Return the lines exactly as they stand, from the first of the material through the line containing "from mathutils.geometry import".

....

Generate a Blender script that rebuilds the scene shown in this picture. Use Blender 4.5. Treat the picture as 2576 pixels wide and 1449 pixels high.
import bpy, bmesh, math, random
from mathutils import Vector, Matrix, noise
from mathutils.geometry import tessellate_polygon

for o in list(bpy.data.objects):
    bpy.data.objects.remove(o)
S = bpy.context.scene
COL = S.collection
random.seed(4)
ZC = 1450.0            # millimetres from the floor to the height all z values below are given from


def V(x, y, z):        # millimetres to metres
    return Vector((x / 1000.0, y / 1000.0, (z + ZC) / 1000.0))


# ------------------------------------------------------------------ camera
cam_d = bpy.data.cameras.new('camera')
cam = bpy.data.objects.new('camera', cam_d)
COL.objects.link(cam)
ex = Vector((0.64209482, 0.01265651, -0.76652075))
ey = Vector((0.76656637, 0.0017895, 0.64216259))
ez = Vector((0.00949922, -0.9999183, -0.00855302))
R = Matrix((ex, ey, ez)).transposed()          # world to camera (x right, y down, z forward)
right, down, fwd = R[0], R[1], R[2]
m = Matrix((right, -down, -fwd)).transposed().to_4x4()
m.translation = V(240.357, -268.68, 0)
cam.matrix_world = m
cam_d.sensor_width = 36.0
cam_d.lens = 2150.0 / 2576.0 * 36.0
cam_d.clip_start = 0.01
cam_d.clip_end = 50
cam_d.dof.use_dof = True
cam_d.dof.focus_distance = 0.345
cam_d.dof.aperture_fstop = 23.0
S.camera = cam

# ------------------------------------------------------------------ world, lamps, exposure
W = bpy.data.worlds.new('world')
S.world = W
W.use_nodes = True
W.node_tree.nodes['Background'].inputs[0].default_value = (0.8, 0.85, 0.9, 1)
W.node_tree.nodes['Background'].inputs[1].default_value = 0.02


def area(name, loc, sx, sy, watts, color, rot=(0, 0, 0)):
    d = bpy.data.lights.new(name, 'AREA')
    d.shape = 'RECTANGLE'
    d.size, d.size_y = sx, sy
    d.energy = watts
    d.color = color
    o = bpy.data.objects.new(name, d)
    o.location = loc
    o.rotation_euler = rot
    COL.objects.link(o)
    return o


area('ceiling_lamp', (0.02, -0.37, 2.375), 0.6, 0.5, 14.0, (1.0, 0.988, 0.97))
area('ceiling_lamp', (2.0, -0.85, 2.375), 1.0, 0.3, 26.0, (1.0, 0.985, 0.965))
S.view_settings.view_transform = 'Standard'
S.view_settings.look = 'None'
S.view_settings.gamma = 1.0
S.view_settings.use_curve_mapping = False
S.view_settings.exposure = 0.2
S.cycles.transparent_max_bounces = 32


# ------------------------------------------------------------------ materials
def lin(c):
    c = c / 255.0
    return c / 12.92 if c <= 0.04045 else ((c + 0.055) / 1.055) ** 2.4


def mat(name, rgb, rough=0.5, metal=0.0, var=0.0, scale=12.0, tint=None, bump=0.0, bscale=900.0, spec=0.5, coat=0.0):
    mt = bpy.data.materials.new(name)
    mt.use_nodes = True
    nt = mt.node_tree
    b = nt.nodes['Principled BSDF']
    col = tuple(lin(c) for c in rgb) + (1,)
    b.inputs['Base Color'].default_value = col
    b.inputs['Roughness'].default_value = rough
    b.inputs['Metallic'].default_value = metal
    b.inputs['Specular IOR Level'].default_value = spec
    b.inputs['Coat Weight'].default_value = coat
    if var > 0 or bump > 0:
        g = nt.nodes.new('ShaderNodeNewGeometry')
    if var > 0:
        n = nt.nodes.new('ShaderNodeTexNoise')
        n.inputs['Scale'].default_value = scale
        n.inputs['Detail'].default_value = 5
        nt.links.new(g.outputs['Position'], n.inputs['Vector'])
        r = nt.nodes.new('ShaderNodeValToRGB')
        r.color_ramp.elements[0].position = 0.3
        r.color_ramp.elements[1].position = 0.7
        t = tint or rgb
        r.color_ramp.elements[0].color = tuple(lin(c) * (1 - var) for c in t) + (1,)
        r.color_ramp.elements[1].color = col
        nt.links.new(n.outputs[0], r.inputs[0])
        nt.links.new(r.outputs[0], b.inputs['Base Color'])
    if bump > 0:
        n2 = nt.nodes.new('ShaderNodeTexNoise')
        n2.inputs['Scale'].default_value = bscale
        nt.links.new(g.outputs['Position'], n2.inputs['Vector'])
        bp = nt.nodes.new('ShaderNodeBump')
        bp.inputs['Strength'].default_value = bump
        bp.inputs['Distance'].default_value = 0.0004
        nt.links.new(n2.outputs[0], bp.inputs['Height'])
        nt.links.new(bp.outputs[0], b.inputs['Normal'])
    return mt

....

Result of the exercise:
Generate a Blender script that rebuilds the scene shown in this picture. Use Blender 4.5. Treat the picture as 2576 pixels wide and 1449 pixels high.
import bpy, bmesh, math, random
from mathutils import Vector, Matrix, noise
from mathutils.geometry import tessellate_polygon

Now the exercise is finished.